石垣島のリラックス

石垣島のリラックス 2


南インドへのいざない

 白保地区の宿から白保公民館へいく途中、サンゴで出来た石垣の続く道を歩いていると、突然、南インドを思い出しました。暖かいそよ風と、空気と静かな村のたたずまいと、神聖な御嶽(うたき)の森。色あざやかな花々、ハイビスカス、ブーゲンビリアや、道端の可憐な草花や、美しい夜空の星々。ガジュマルや熱帯の樹木の景観が、南インドへいざなうのです。
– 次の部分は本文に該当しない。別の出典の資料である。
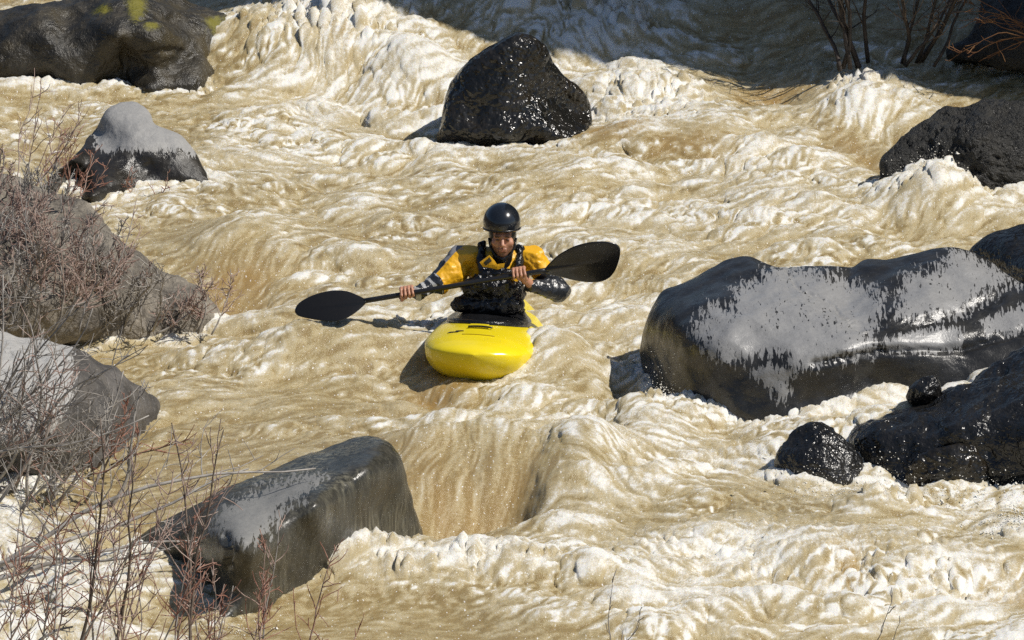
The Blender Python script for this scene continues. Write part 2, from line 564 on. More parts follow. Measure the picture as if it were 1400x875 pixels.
rock("glossy_boulder", [(596, 200), (606, 160), (611, 128), (628, 95), (652, 74), (686, 55), (708, 45), (729, 50), (746, 62), (757, 86), (776, 108), (796, 124), (807, 146), (808, 180), (795, 205), (720, 222), (640, 220)],
     (700, 140), [(608, 185, .16), (650, 187, .16), (700, 187, .16), (760, 184, .16), (800, 172, .18), (720, 218, -.1), (640, 216, -.1), (612, 130, .42), (630, 100, .58), (655, 78, .70), (690, 60, .80), (710, 50, .84), (735, 58, .80), (752, 85, .64), (776, 112, .47), (800, 135, .33),
      (650, 130, .44), (700, 120, .49), (735, 105, .54), (650, 165, .26), (700, 160, .29), (750, 150, .31), (755, 120, .44), (780, 150, .25), (800, 165, .18)],
     M_R_GLOSS, back=.5, rnd=.14, amp=.018, scale=.3, facet=.008, pit=.004, seed=17, label="glossy black pointed boulder with spray behind the kayaker")
rock("pitted_boulder", [(1198, 280), (1204, 240), (1209, 212), (1226, 194), (1260, 170), (1302, 150), (1345, 137), (1382, 142), (1430, 140), (1500, 170), (1540, 300), (1400, 305), (1300, 305)],
     (1330, 220), [(1205, 256, .12), (1260, 262, .12), (1330, 264, .12), (1400, 262, .12), (1500, 260, .12), (1210, 218, .30), (1262, 174, .48), (1305, 154, .56), (1345, 142, .62), (1400, 146, .62), (1480, 170, .56), (1290, 200, .40), (1345, 185, .50), (1400, 200, .42), (1250, 225, .26), (1330, 235, .26), (1300, 302, -.12), (1400, 302, -.12)],
     M_R_ROUGH, back=.7, rnd=.12, amp=.035, scale=.3, facet=.05, pit=.035, seed=19, label="coarse pitted black boulder at right edge of upper rapid")
def C8(X, Y): return (850 + .4685 * X, 290 + .4685 * Y)
rock("great_smooth_boulder", [(877, 485), (882, 455), (895, 420), (915, 398), (945, 382), (985, 361), (1020, 353), (1050, 362), (1066, 366), (1130, 365), (1165, 370), (1186, 358), (1230, 356), (1282, 343), (1312, 341), (1348, 353), (1380, 380), (1402, 394), (1500, 400), (1580, 480), (1480, 560), (1300, 605), (1200, 615), (1100, 618), (1055, 610), (1000, 592), (938, 580), (900, 555), (883, 520)],
     (1120, 470), [(880, 490, .06), (905, 528, .0), (935, 550, .0), (1000, 566, .0), (1060, 574, .0), (1150, 570, .02), (884, 458, .24), (898, 424, .40), (918, 402, .48), (948, 386, .54), (988, 366, .62), (1020, 358, .66), (1066, 370, .64), (1130, 370, .64), (1165, 374, .62), (1190, 362, .66), (1232, 360, .68), (1300, 347, .74), (1348, 358, .70), (1400, 398, .60), (1500, 405, .6),
      (940, 450, .42), (990, 490, .33), (950, 500, .24), (1010, 520, .20), (1080, 430, .52), (1160, 420, .52), (1250, 400, .60), (1090, 500, .32), (1160, 480, .40), (1220, 450, .48), (1330, 425, .52), (1400, 430, .50), (1240, 500, .28), (1180, 512, .22), (1320, 480, .34), (1400, 470, .38), (1100, 545, .12), (1250, 540, .1), (1400, 520, .2), (1100, 610, -.15), (950, 580, -.15), (1500, 480, .35)],
     M_R_BIG, back=.9, rnd=.12, amp=.022, scale=.35, facet=.02, seed=23, nth=420, nr=90,
     dry=(([C8(*q) for q in ((195, 350), (270, 262), (320, 290), (330, 215), (430, 172), (480, 160), (560, 172), (690, 205), (770, 240), (755, 320), (720, 360), (755, 405), (650, 425), (570, 445), (530, 470), (480, 432), (430, 415), (300, 445), (265, 420))], 44),  # pale patches here are sky sheen put into the colour
          ([C8(*q) for q in ((370, 465), (440, 440), (505, 465), (475, 560), (430, 525))], 26),
          ([C8(*q) for q in ((795, 305), (815, 200), (925, 160), (960, 105), (1060, 135), (1155, 215), (1050, 245), (985, 305), (900, 305), (850, 315))], 42),
          ([C8(*q) for q in ((750, 375), (900, 335), (995, 340), (985, 400), (900, 412), (780, 408))], 22),
          ([C8(*q) for q in ((1050, 320), (1190, 262), (1300, 300), (1190, 345), (1060, 362))], 20)),
     cracks=(([C8(480, 165), C8(520, 230), C8(620, 272), C8(642, 312), C8(740, 372), C8(762, 408)], 1.6, .014), ([C8(560, 440), C8(760, 405), C8(1000, 400), C8(1170, 350)], 5, .03), ([C8(700, 330), C8(900, 320), C8(1100, 250)], 9, .025)),
     label="huge smooth black boulder with ragged pale grey patches")
rock("rounded_back_boulder", [(1322, 350), (1345, 325), (1380, 312), (1420, 305), (1500, 330), (1500, 440), (1400, 430), (1370, 400), (1345, 368)], (1410, 360),
     [(1330, 348, .40), (1350, 328, .50), (1385, 316, .56), (1420, 311, .58), (1480, 335, .55), (1400, 360, .46), (1360, 375, .32), (1400, 410, .25), (1480, 420, .25), (1450, 380, .42)], M_R_DARK, back=.5, rnd=.1, amp=.02, scale=.3, seed=29,
     label="low dark boulder peeking from behind the huge smooth one")
rock("shadowed_ledge_boulder", [(1166, 610), (1176, 577), (1230, 562), (1290, 542), (1330, 516), (1370, 496), (1402, 474), (1500, 440), (1620, 560), (1560, 720), (1400, 715), (1300, 712), (1215, 705), (1180, 660)], (1340, 600),
     [(1172, 605, .16), (1180, 582, .24), (1230, 566, .30), (1290, 546, .36), (1330, 522, .42), (1370, 502, .47), (1402, 482, .52), (1500, 450, .6), (1220, 592, .25), (1300, 585, .33), (1400, 550, .46), (1195, 640, .06), (1215, 664, -.02), (1300, 668, -.02), (1400, 672, -.02), (1520, 680, -.02), (1300, 630, .13), (1400, 620, .22), (1300, 710, -.2), (1500, 560, .5)],
     M_R_DARK, back=.7, rnd=.08, amp=.050, scale=.24, facet=.035, seed=31, label="black wet ledge rock streaked with runoff at lower right")
rock("splashed_rock", [(1058, 670), (1066, 615), (1084, 590), (1110, 580), (1140, 586), (1162, 612), (1188, 650), (1195, 700), (1130, 712), (1070, 702)], (1125, 645),
     [(1066, 660, 0), (1120, 672, -.01), (1186, 662, -.01), (1070, 620, .17), (1088, 595, .26), (1112, 586, .30), (1140, 592, .27), (1160, 618, .18), (1120, 630, .16), (1130, 708, -.15)], M_R_DARK, back=.35, rnd=.06, amp=.04, scale=.2, facet=.015, seed=37,
     label="rough black rock splashed with droplets beside the ledge")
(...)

 思い起こせば、45年ほど前に、インドを放浪していたときでした。ネパールからカルカッタ(現コルカタ)へ移動中に急性肝炎になり、それでもスリランカを目指して旅をしていました。脂っこいものが食べられなくて、毎日バナナばかり食べていました。とうとう歩くのがつらくなり、マドラス(現チェンナイ)近くのマハーバリプラム(現マーマッラプラム)という地で休養をよぎなくされました。
 そこは、ひなびた海岸の集落でした。波うちぎわにヒンドゥー教の海岸寺院があり、村の中には、所どころに点在している巨大な岩を利用して、動物や家などを立体的に彫り出し、岩の表面にはレリーフが刻まれてあり、芸術作品としても優れていました。今では、世界文化遺産に指定されていますが、祭りがなければ閑散とした漁村でした。
 毎日私は、朝起きて、水平線から登る太陽を見て、夕刻岩山から地平線へ沈む真っ赤な楕円形の太陽を見て過ごしました。
 そんな時でした。私は、突然周りの景色や風や匂いに、名状しがたいなつかしさが込み上げてきて、涙がぽろぽろと流れました。私は、デジャヴュ(既視感)を体験したのでした。
 そのような体験を思い出し、私には、石垣島の白保地区が、不思議な親しみをもって感じられるのでした。